Terintegrasinya dunia dalam satu tatanan sistem globalisasi adalah hal yang fenomena pada awal abad 21 ini para politisi, ekonom, akademisi, masyarakat perkotaan, anak sekolah dan hampir seluruh masyarakat mempunyai argumentasi tersendiri dalam membicarakan kata globalisasi tersebut. Paham ini membutuhkan penopang di suatu negara agar nilai-nilai dari globalisasi tersebut diterima oleh masyarakat luas dan perkotaan merupakan salah satu penopangnya. Kota menjadi ruang bagi pasar bebas untuk mengimplementasikan aturan beserta nilai-nilai yang dikandungnya, maka tidak mengherankan apabila ruang-ruang imajiner dibangun dalam suatu kota besar. Berdirinya mall, galeri, kafe dengan brand luar negeri, dan restoran cepat saji begitu pesat dibangun dengan suasana urban seperti di kota-kota besar negara barat sehingga masyarsakat perkotaan memiliki persepsi bahwa gaya hidupnya sudah sesuai dengan global. Oleh karena itu tidak mengherankan apabila Jakarta telah dipersiapkan sebagai kota yang mengikuti arena tersebut sehingga tidak jarang orang banyak mengatakan bahwa ibu kota negara ini menjadi sarang konsumerisme karena seluruh gaya hidup yang terkesan global tersebut tersedia dalam berbagai bentuk. Masyarakat perkotaan kemudian menyimbolkan suasana global tersebut dengan brand atau merk yang terpampang mulai dari fashion hingga kuliner.
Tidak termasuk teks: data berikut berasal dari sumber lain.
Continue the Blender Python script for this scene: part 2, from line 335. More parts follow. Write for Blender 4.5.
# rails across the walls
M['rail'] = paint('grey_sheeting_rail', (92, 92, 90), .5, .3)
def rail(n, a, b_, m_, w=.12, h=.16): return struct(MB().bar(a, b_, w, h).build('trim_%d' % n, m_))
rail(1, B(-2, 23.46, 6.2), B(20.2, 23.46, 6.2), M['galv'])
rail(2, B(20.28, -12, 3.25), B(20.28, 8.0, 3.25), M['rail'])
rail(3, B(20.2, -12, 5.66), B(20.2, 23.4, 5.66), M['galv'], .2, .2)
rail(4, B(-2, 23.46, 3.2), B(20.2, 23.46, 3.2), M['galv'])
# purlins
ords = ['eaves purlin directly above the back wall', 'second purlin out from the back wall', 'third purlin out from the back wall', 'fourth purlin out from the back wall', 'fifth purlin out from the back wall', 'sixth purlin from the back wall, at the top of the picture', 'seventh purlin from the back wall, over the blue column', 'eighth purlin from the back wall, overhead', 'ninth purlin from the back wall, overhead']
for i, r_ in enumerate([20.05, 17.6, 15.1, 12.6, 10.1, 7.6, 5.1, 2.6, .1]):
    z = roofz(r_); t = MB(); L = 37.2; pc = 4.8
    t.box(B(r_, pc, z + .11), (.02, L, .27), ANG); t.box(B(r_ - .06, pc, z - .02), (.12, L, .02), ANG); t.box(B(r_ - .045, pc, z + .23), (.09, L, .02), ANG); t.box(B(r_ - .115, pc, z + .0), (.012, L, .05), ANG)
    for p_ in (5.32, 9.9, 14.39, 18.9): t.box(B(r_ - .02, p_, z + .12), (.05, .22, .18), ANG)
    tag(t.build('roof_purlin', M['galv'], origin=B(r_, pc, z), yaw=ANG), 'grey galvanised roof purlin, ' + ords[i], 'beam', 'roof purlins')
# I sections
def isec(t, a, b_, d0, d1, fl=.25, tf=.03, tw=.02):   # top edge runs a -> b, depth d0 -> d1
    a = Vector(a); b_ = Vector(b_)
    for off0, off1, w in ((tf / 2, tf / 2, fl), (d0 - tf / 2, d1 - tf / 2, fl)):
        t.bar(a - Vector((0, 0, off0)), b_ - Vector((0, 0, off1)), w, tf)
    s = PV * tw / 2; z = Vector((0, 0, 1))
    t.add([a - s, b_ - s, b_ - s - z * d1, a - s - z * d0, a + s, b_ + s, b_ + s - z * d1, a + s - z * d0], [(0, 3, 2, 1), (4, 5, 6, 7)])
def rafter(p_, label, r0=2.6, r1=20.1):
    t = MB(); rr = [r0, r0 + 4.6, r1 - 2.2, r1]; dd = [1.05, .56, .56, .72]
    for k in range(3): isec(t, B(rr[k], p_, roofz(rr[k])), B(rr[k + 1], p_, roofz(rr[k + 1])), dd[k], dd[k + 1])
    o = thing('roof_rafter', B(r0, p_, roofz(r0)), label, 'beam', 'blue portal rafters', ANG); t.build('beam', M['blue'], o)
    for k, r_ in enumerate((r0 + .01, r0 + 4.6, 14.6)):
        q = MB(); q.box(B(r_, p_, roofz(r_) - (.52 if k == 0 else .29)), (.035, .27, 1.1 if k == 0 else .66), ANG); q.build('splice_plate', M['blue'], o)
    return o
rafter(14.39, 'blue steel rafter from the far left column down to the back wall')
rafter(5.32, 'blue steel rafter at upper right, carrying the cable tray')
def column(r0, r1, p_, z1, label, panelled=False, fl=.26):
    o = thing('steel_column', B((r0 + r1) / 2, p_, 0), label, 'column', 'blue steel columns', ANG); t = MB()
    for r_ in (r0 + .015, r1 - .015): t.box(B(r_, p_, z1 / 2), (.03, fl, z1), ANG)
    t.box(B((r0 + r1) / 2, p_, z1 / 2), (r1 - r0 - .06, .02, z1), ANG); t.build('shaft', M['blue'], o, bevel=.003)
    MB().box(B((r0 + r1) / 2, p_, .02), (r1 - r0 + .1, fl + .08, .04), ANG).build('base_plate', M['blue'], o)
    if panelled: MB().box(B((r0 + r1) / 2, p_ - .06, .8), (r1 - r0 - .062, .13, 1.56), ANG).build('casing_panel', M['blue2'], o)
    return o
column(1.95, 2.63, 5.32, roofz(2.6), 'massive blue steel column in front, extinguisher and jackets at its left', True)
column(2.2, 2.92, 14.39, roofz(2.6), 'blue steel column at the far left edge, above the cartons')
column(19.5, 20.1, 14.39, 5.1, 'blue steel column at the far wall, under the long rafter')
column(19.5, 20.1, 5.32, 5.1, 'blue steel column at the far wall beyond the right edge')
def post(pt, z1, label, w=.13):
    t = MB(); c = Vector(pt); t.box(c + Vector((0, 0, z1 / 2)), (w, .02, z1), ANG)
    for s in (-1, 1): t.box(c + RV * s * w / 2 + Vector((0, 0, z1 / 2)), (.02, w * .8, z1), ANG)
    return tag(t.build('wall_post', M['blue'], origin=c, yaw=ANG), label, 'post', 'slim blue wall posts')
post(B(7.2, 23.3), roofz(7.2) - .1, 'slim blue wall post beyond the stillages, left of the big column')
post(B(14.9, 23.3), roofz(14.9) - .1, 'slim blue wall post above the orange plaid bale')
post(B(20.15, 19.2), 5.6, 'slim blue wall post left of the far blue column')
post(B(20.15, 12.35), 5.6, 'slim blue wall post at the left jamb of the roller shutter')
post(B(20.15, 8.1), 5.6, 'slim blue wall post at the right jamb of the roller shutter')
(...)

Dalam hal berdemokrasi masyarakat perkotaan lebih banyak mempelajarinya melalui ruang perdidikan, representasi media elektronik baik berupa talk show televisi, diskusi radio dan lain sebagainya. Demikian juga yang terjadi dalam ruang demokrasi jalanan Jakarta di mana semua aliran politik hingga agama mempertunjukkan aksinya untuk memperjuangkan haknya dengan bentuk yang beraneka macam. Ruang publik kota mempersilahkan aksi-aksi tersebut dengan dalil demokrasi karena selera pasarlah yang menentukan aksi tersebut bermanfaat atau tidak, hal ini menyebabkan isu-isu yang dibawa demonstran terkadang menjadi bahan komoditas politisi.

Ruang publik yang ada dalam kota Jakarta pun lebih di dominasi oleh media luar ruang seperti baliho, papan reklame, hingga mural-mural yang merepresentasikan modernitas masyarakat perkotaan sehingga identitas bersama yang dirasakan oleh warga Jakarta adalah berbentuk hal-hal yang telah termaterialkan dan berhasil tergambarkan oleh media sehingga kembali lagi mata masyarakat menjadi komoditas suatu produk. Dengan ruang yang sarat dengan situasi pasar tersebut muncul juga benih-benih kemarahan masyarakat yang hal ini tercermin dari kefrustasian masyarakat perkotaan menghadapi permasalahan seperti mudah marah ketika bersenggolan kendaraan bahkan perkelahian pelajar yang tak kunjung berhenti dari masa ke masa. Inilah potret kota Jakarta yang dikonstruksikan oleh para pemimpinya sebagai wilayah modern yang ingin disejajarkan dengan kota-kota besar di seluruh dunia, sehingga urbanisasi menjadi harapan bagi banyak orang di pedesaan karena kota menawarkan hal impian yang begitu luas. Impian tersebut ternyata hanyalah sekedar pemanis saja karena penguasa akses ekonomi di perkotaan masih dikuasai oleh para pemilik modal atau hanya orang-orang kaya saja sedangkan masyarakatnya diberikan terus impian akan nikmatnya hidup di perkotaan. David Harvey dalam buku terbarunya berjudul Rebel Cities (2012) menyatakan bahwa kualitas kehidupan perkotaan telah menjadi komoditas bagi mereka dengan uangnya, karena rasa memiliki perkotaan itu di mana konsumerisme, pariwisata, budaya, dan pengetahuan industri menjadi tontonan ekonomi dan telah menjadi aspek utama ekonomi politik.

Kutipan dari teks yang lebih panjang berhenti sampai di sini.